To make this happen, it is necessary for the country’s top political aspirants — like a young Deora or Pilot — to come forward and take ownership of the large cities, transform them and build a national career on that foundation. In the pre-independence days, when higher levels of government were not open to Indians, the mayor of Calcutta or Bombay was the big pedestals to aspire to. Hence people like Subhas Chandra Bose and Khursheed Nariman became mayors. Since the eighties New York City has been transformed by two powerful politicians — Rudy Giuliani and Michael Bloomberg. They both have thought of becoming president of the United States one day by using their stewardship of the city as a springboard.
 
Ambitious politicians do not step into powerless low-profile posts but that is what the top job in the country’s town halls often is. City administrations are run by municipal commissioners, who are answerable only to ministers sitting in the Mantralaya in Mumbai or Vidhana Soudha in Bangalore. But it is the corporators through the various committees who control municipal spending. On top of this absurdity sits in most cases a toothless mayor who heads office for one or two years and whom hardly anyone knows. This disconnect between political and executive authority and spending power is what is killing our cities.
 
The situation is a bit better in Chennai and Kolkata, where there is a mayor in council whose members are elected for five years and who, in the case of Kolkata, elect a mayor (the same way MLAs elect a chief minister). Perhaps the best system of all, among the big cities, prevails in Chennai, where the mayor is also directly elected by the people for five years. Unsurprisingly Chennai has arguably the best civic administration in the country.
 
So the entire country has to shift to the mayor in council and directly elected mayor system.

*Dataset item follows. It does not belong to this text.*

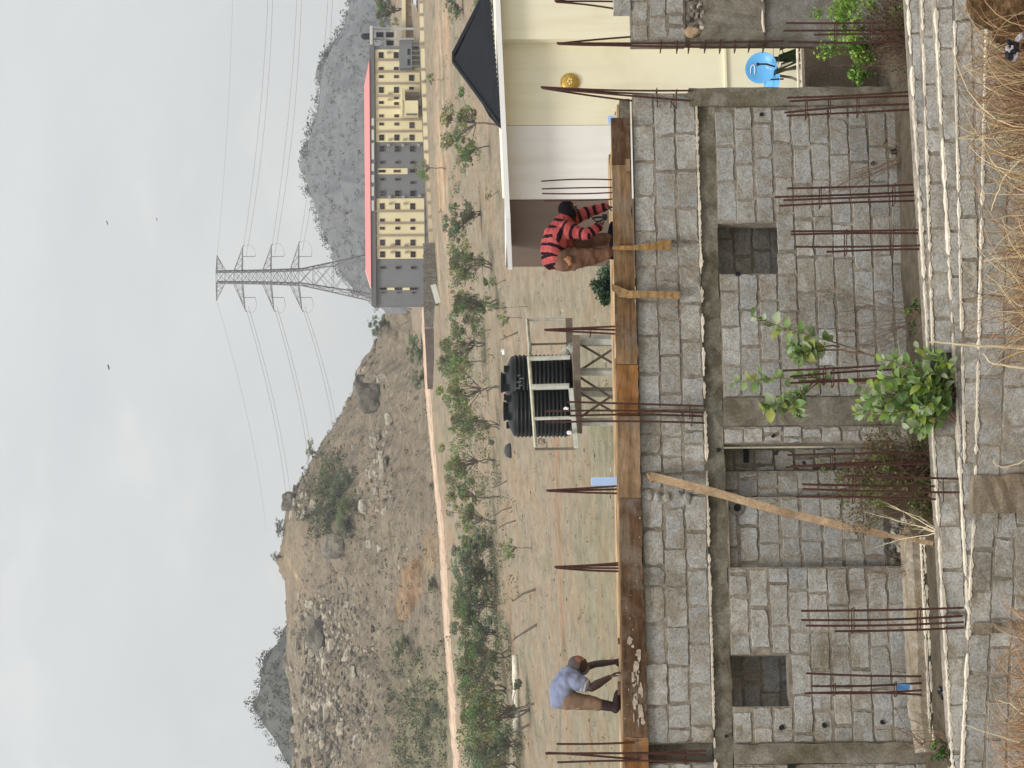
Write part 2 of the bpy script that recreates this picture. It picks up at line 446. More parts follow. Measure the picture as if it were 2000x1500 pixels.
FOOT = sorted((p.x / p.y, p.y + 8) for p in ROADP)
LEFT = Hill([(752, 600), (741, 640), (737, 665), (735, 690), (712, 715), (700, 735), (690, 765), (672, 795), (655, 820), (640, 850), (622, 880), (604, 905), (588, 940), (566, 972), (556, 1000), (550, 1030), (553, 1065), (556, 1110), (556, 1160), (557, 1210), (559, 1260), (562, 1310), (566, 1370), (572, 1440), (578, 1500), (582, 1580), (600, 1700)],
            lambda a: lerp_tab(FOOT, a), 575, lambda a, y: ground_z(a * y, y) - .4, .92, 1.0, 2)
RIGHT = Hill([(780, 640), (752, 612), (728, 590), (700, 574), (672, 546), (655, 503), (640, 470), (622, 440), (602, 385), (596, 345), (600, 310), (601, 270), (611, 240), (617, 210), (622, 165), (636, 125), (655, 85), (670, 50), (681, 15), (690, -30), (700, -90), (730, -250)],
             470, 850, lambda a, y: 10., .95, 2.2, 11)
PEAK = Hill([(640, 1120), (575, 1195), (552, 1225), (545, 1245), (530, 1270), (517, 1300), (509, 1335), (497, 1368), (501, 1390), (508, 1405), (520, 1422), (536, 1447), (552, 1478), (573, 1505), (600, 1560), (640, 1640)],
            600, 760, lambda a, y: 16., .95, 1.6, 21)
def colf_left(x, y, p):
    c = Vector((1, 1, 1)); nz = mnoise.noise(p * .11) * 14 + mnoise.noise(p * .4) * 7; n2 = mnoise.noise(p * .25)
    def put(col, f):
        nonlocal c
        c = c.lerp(Vector(col), max(0, min(1, f)))
    # dug-out orange scar with a darker upper lip and a spoil apron running right
    ex = (x - (803 - abs(y - 1155) * .12 + (1155 - y) * .22)) / (27 if x < 803 else 22); ey = (y - 1150) / 66; d = ex * ex + ey * ey + nz * .018
    put((1.14, .9, .73), (1.05 - d) * 3)
    put((.78, .6, .45), (1 - abs(d - .92) * 7) * (x < 795) * .8)
    put((1.38, 1.16, .98), (n2 + .3 * mnoise.noise(p * .9) - .08) * 4 * (d < .85)); put((.95, .68, .5), (-n2 - .12) * 4 * (d < .9))
    put((1.2, 1.08, .92), (1.1 - ((x - 838 + nz * .5) / 18) ** 2 - ((y - 1075) / 50) ** 2) * 1.5)
    # green weedy lower left slope
    put((.85, .98, .76), sstep(735, 800, x + nz) * sstep(1230, 1330, y + nz * 2) * .7 * (.6 + n2))
    # sandy bare top
    put((1.07, 1.03, .98), (1 - sstep(575, 625, x + nz * .6)) * sstep(985, 1030, y) * (1 - sstep(1200, 1260, y)))
    for (xa, ya), (xb, yb) in [((558, 1088), (618, 1190)), ((618, 1190), (640, 1250)), ((640, 1250), (642, 1350))]:
        t = max(0, min(1, ((x - xa) * (xb - xa) + (y - ya) * (yb - ya)) / ((xb - xa) ** 2 + (yb - ya) ** 2)))
        if math.hypot(x - xa - t * (xb - xa), y - ya - t * (yb - ya)) < 3: put((1.4, 1.25, 1.1), .8)
    put((.72, .76, .62), 1.2 - (((x - 645) / 60) ** 2 + ((y - 975) / 85) ** 2) - nz * .02)
    put((.8, .78, .74), (1.1 - ((x - 630 + nz) / 40) ** 2 - ((y - 1330) / 190) ** 2))
    k = 1 + .12 * n2
    return tuple(c * k)
a_of = lambda y, x=800: ray(x, y).x / ray(x, y).y
LEFT.mesh('hill_rocky', M['hill'], a_of(1680), a_of(612), 300, 150, colf_left)
RIGHT.mesh('hill_hazy', M['farhill'], a_of(640), a_of(-220), 170, 60)
PEAK.mesh('hill_far_peak', M['farpeak'], a_of(1640), a_of(1120), 110, 50)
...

But this will not be enough. A former municipal commissioner who will be a top-class administrator anywhere in the world says that currently there is no incentive for the bureaucracy to perform, without which you cannot have a professional administration. Bureaucrats are currently accountable to politicians at the local as well as state level. His answer is a directly elected mayor who runs the town hall like a CEO with the help of a board of directors. The elected council continues to hold the purse strings but the mayor has enough powers to run the administration well and create visible cash flows which can be used to leverage additional finance.
 
Even this will not be enough. Vivek Kulkarni, who as IT secretary of Karnataka unsuccessfully tried to craft a crescent of development on Bangalore’s periphery called the IT corridor, realised that 40 per cent of the area was already ‘hard’, built-up via plans sanctioned with the rigour of a small town municipality. His solution: the land use plan for a city must cover an additional 15-20 sq km of rural area beyond current city boundaries and this plan has to be clearly declared (put on a public website) so that people don’t build wrongly and the city, in order to grow, does not have to confront structures already in place.
 
He has another idea. Instead of growing a city concentrically around its periphery, develop new towns in largely un-built-up areas with a fast rail or road link that can easily go up to 200 km. Several such new towns can come up along a single link. Builders say such a town can be entirely self-financing in terms of its infrastructure so long as it has a critical mass, stretch over 5,000 acres or more in mixed development and accommodate half a million people upwards. The best new developments in the country, Greater Noida and New Town near Kolkata, meet these criteria.
 
To have land use plans for areas where a city will grow in the future or to plan new cities (India needs 200 new one million population cities in 20 years) you need state government and politicians who are willing and able. And once you have them you don’t need a central urban renewal mission, which can offer only piecemeal solutions.